------ Supplied material

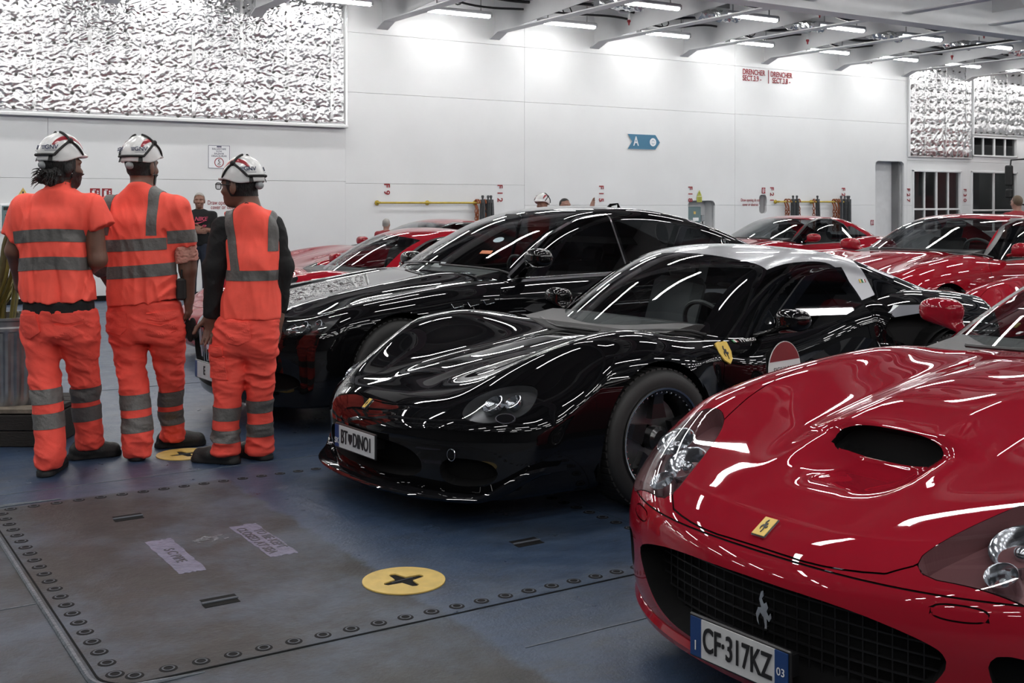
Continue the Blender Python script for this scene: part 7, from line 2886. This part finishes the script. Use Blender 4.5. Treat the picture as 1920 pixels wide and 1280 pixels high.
t = thing('galvanised_bin', 'ribbed galvanised bin holding hose at the left edge', 'bin', (bc[0], bc[1], .235), TH - math.pi / 2)
n = 96
V, F = [], []
prof = [(.0, 0), (.225, 0), (.228, .02), (.236, .10), (.25, .40), (.252, .46), (.262, .47), (.262, .49), (.254, .50), (.256, .53), (.268, .54), (.268, .555), (.25, .555), (.245, .50), (.225, .03), (0, .03)]
for i, (r, h) in enumerate(prof):
    for k in range(n):
        a = 2 * math.pi * k / n
        rib = .006 * (1 if (k % 4) < 2 else -1) if 2 <= i <= 5 and r > .2 else 0
        V.append(((r + rib) * math.cos(a), (r + rib) * math.sin(a), h))
for i in range(len(prof) - 1):
    for k in range(n):
        k2 = (k + 1) % n
        F.append((i * n + k, i * n + k2, (i + 1) * n + k2, (i + 1) * n + k))
mesh_obj('bin_body', V, F, M_STEEL, t, smooth=True, sharp=30)
for s in (-1, 1):
    MB().tube([(s * .262, -.07, .44), (s * .30, -.05, .41), (s * .30, .05, .41), (s * .262, .07, .44)], .009, 6).build('bin_handle', M_STEEL, t)
M_HOSE = mat('yellow_green_hose', (.21, .17, .035), rough=.45, var=.35, vscale=10)
M_HOSE2 = mat('olive_hose', (.10, .085, .03), rough=.5, var=.3, vscale=10)
st = thing('hose_stand', 'grey steel stand with a hook behind the bin at the left edge', 'stand', tuple(bc + np.array([.36, .58, 0])), TH - math.pi / 2)
MB().tube([(0, 0, 0), (0, 0, 1.36)], .025, 8).build('post', M_STEEL, st, smooth=True)
MB().tube([(0, 0, 1.33), (0, -.30, 1.36), (0, -.62, 1.35), (0, -.70, 1.40)], .018, 8).build('hook', M_STEEL, st, smooth=True)
MB().bbox((0, 0, .01), (.36, .36, .02), .004).build('base_plate', M_STEEL, st)
MB().bbox((-.10, -.03, .95), (.14, .10, .16), .012).build('red_bracket', M_RED, st)
t = thing('hose_bundle', 'bundle of yellow-green hose hanging into the bin behind the leftmost worker', 'hose', (bc[0], bc[1], .30), TH - math.pi / 2)
rs = np.random.RandomState(9)
for k in range(15):
    y0 = rs.uniform(-.10, .30)
    xa, xb_ = rs.uniform(-.22, -.02), rs.uniform(.02, .22)
    top = 1.05 + rs.uniform(-.02, .03)
    w1, w2 = rs.uniform(.05, .11), rs.uniform(.05, .11)
    pts = [(xa * .9, y0 * .4, .12), (xa * 1.0, y0 * .5, .35), (-w1 * 1.3 + .04, y0, .72), (-w1 * .8 + .04, y0, .95), (.04, y0, top), (w2 * .8 + .04, y0, .95), (w2 * 1.3 + .04, y0 * .9, .72), (xb_ * 1.0, y0 * .5, .35), (xb_ * .8, y0 * .4, .12)]
    P = np.array(pts)
    tt = np.linspace(0, 1, len(P))
    fx = [spline([(a, b) for a, b in zip(tt, P[:, j])], 300) for j in range(3)]
    sm = [(fx[0](u), fx[1](u), fx[2](u)) for u in np.linspace(0, 1, 36)]
    MB().tube(sm, .013, 7).build('hose_loop', M_HOSE if k % 3 else M_HOSE2, t, smooth=True)
MB().bbox((.06, -.06, .24), (.14, .10, .16), .02).build('yellow_coupling', M_POT, t)

# ---- lorry at the far right
M_LRED = mat('lorry_red', (.26, .012, .018), rough=.3, coat=.6)
t = thing('lorry', 'red lorry cab with black windscreen and tall mirrors at the right edge', 'lorry', (25.5, 15.75, 0), 0)


def cab(P):
    x, ay, z = P[:, 0], np.abs(P[:, 1]), P[:, 2]
    a = smax(ay - 1.22, .06 * ay ** 2 + .10 * np.clip(z - 1.7, 0, 3) - x, .15)
    return smax(smax(smax(a, z - 3.15 + .0 * x, .25), .45 - z, .08), x - 2.1, .1)


V, Q, N = nets(cab, (-.1, -1.35, .3), (2.3, 1.35, 3.3), .05, e=.01)
T = tris(Q)
wsf = lambda P: np.maximum(np.maximum(np.abs(P[:, 1]) - 1.08, 1.72 - P[:, 2]), P[:, 2] - 2.62)
swf = lambda P: np.maximum(np.maximum(.45 - P[:, 0], P[:, 0] - 1.25), np.maximum(1.75 - P[:, 2], P[:, 2] - 2.55))
blk = lambda P: np.maximum(1.66 - P[:, 2], P[:, 2] - 2.95)
for g in (wsf, swf, blk):
    V, N, T = cut(V, N, T, g)
C = V[T].mean(axis=1)
Cn = N[T].mean(axis=1)
ws_ = (wsf(C) < 0) & (Cn[:, 0] < -.5)
sw_ = (swf(C) < 0) & (np.abs(Cn[:, 1]) > .7)
bl_ = (blk(C) < 0) & (Cn[:, 0] < -.35) & ~ws_
for nm, sel, m in (('windscreen', ws_, M_GLASSD), ('front_surround', bl_, M_TRIM), ('cab_body', ~(ws_ | sw_ | bl_), M_LRED)):
    v, n_, t_ = sub(V, N, T, sel)
    mesh_obj(nm, v, t_, m, t, n_)
for s in (-1, 1):
    v, n_, t_ = sub(V, N, T, sw_ & (C[:, 1] * s > 0))
    mesh_obj('side_window', v, t_, M_GLASSD, t, n_)
    arm = MB().tube([(.10, s * 1.15, 2.62), (-.12, s * 1.42, 2.60), (-.14, s * 1.46, 2.2), (-.12, s * 1.46, 1.55), (.15, s * 1.2, 1.5)], .022, 8).build('mirror_arm', M_STRAP, t, smooth=True)
    MB().bbox((-.13, s * 1.47, 2.22), (.10, .20, .50), .03).build('mirror_head', M_STRAP, t)
    MB().bbox((-.13, s * 1.47, 1.78), (.10, .18, .22), .03).build('mirror_head', M_STRAP, t)
    MB().bbox((.02, s * .85, .75), (.10, .36, .18), .03).build('headlamp', M_REFL, t)
    for xw_ in (.95, 4.2):
        MB().lathe([(.2, -.14), (.44, -.14), (.50, -.10), (.50, .10), (.44, .14), (.2, .14)], 28, (xw_, s * 1.02, .5), 'y').build('wheel', M_TYRE, t, smooth=True)
MB().bbox((.0, 0, 2.78), (.16, 2.0, .14), .03).build('sun_visor', M_TRIM, t)
MB().bbox((.02, 0, 1.45), (.06, 1.9, .12), .02).build('grille_bar', M_TRIM, t)
MB().bbox((.05, 0, 1.10), (.06, 1.5, .40), .02).build('grille', M_TRIM, t)
MB().bbox((.0, 0, .55), (.22, 2.4, .32), .05).build('bumper', M_TRIM, t)
MB().box((.0, .75, 1.56), (.02, .36, .10)).build('name_plate', M_SIGNW, t)
MB().box((.0, -.5, 2.70), (.05, .2, .04)).build('marker_lamp', M_AMBER, t)
MB().bbox((5.0, 0, 1.9), (5.4, 2.5, 2.6), .04).build('cargo_box', M_GREY, t)
MB().bbox((4.6, 0, .55), (7.2, .9, .24), .03).build('chassis', M_TRIM, t)

# ---- lit tubes behind the windows; left one added unseen to brighten its room
M_TUBE2 = mat('room_lamp_tube', (1.0, 0.985, 0.97), rough=0.4, emit=22.0)
for k, dz in ((0, .16), (1, .02)):
    x_0, x_1, z_0, z_1 = R_WIN[k]
    t = thing('room_lamp', ('added tube lamp, hidden from view, brightening the room behind the left lower window', 'lit tube lamp in the room behind the right lower window')[k], 'lamp', ((x_0 + x_1) / 2 + .35, WALL_Y + 1.3, z_1 + dz), 0)
    MB().bbox((0, 0, .05), (1.25, .14, .05), .012).build('housing', M_LHOUS, t)
    MB().tube([(-.58, 0, 0), (.58, 0, 0)], .03, 10).build('tube', M_TUBE2, t, smooth=True)
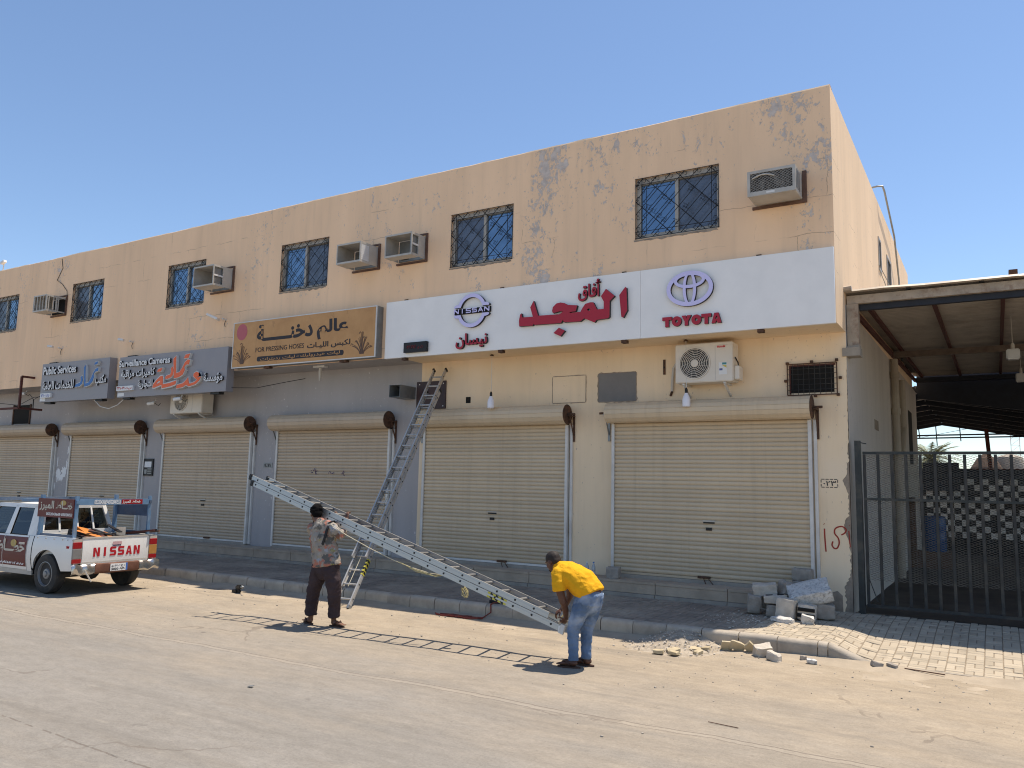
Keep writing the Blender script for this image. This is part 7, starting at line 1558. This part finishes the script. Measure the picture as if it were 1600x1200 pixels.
o = MB().obox(c+Vector((0, 0, .06)), (.10, -.03, .01), (.01, .04, 0), (0, 0, .04)).build('tool_body', M['black'], dt); bevelled(o.data, .02, 2); o = MB().obox(c+Vector((-.03, 0, -.005)), (.025, 0, .04), (0, .02, 0), (-.05, 0, .05)).build('tool_handle', M['black'], dt); bevelled(o.data, .01); o = MB().obox(c+Vector((-.10, .0, -.02)), (.06, 0, 0), (0, .045, 0), (0, 0, .03)).build('battery', M['black'], dt); bevelled(o.data, .01); mb = MB(); mb.lathe([(.03, 0), (.02, .04), (.008, .05), (.006, .12)], c+Vector((.10, -.03, .07)), (1, -.3, .1), 10); mb.build('chuck', M['greybox'], dt)
for k, (x, y, lb) in enumerate(((-6.6, 5.9, 'flat grey scrap lying on the road in front of the carried ladder'), (-2.2, 7.4, 'thin dark stick on the sandy road right of the man in yellow'))):
    if k == 0: o = MB().obox((x, y, .012), (.03, .006, .004), (-.006, .018, 0), (0, 0, .003)).build('litter', M['greybox'])
    else: o = MB().bar((x-.14, y+.015, .012), (x+.14, y-.015, .012), .006, .006).build('stick', M['wood'])
    tag(o, lb, 'litter')
ro = MB().bar((-1.05, 10.9, .03), (-.62, 10.82, .03), .012, .012).build('stick', M['wood']); tag(ro, 'short dark rod lying at the foot of the driveway pavers', 'litter')
ra = thing('roof_antenna', 'small white aerial bracket on the parapet at the left edge', 'aerial', (-27.6, 13.2, 8.67)); MB().tube([(-27.6, 13.2, 8.6), (-27.55, 13.2, 8.95)], .018, 6).build('mast', M['rail'], ra); MB().obox((-27.5, 13.15, 8.95), (.10, 0, .03), (0, .05, 0), (-.01, 0, .035)).build('head', M['white'], ra)
# ------------------------------------------------------------------ repeats of one kind share a group
GROUPS = {'air_conditioner_cage': 'air conditioner cages on the upper wall', 'concrete_block': 'whole blocks by the shops', 'broken_block': 'broken blocks of the rubble pile', 'road_rubble': 'loose stones on the road by the kerb', 'tile_fragment': 'cream tile fragments on the road', 'white_rubble': 'white chips by the rubble pile', 'shop_sign': 'signs over the shops', 'hanging_bulb': 'bulbs hanging from the soffit', 'hanging_lamp': 'lamps under the canopy', 'flood_light': 'flood lights on the upper wall', 'security_camera': 'cameras under the signs', 'steel_strip': 'strips in the truck load', 'steel_bar': 'bars in the truck load', 'plastic_bottle': 'bottles on the step', 'condenser_unit': 'condensers under the soffit', 'ladder': 'extension ladders', 'blocked_opening': 'closed wall openings', 'slack_cable': 'loose cables on the facade', 'house_number': 'numbers on the shop walls', 'person': 'men with the ladder', 'stick': 'sticks on the ground'}
for o in bpy.data.objects:
    k = o.name.split('.')[0]
    if o.parent is None and k in GROUPS: o['group'] = GROUPS[k]
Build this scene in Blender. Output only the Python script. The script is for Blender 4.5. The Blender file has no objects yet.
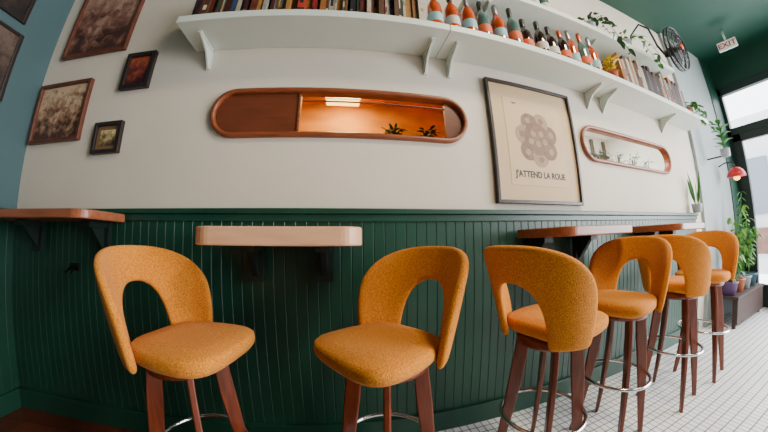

------------

*Work to do:*
In the entries above, locate every line with the word "scene" and copy it.

*Output below:*
Continue the Blender Python script for this scene: part 7, from line 2886. This part finishes the script. Use Blender 4.5. Treat the picture as 1920 pixels wide and 1280 pixels high.
Build this scene in Blender. Output only the Python script. The script is for Blender 4.5. The Blender file has no objects yet.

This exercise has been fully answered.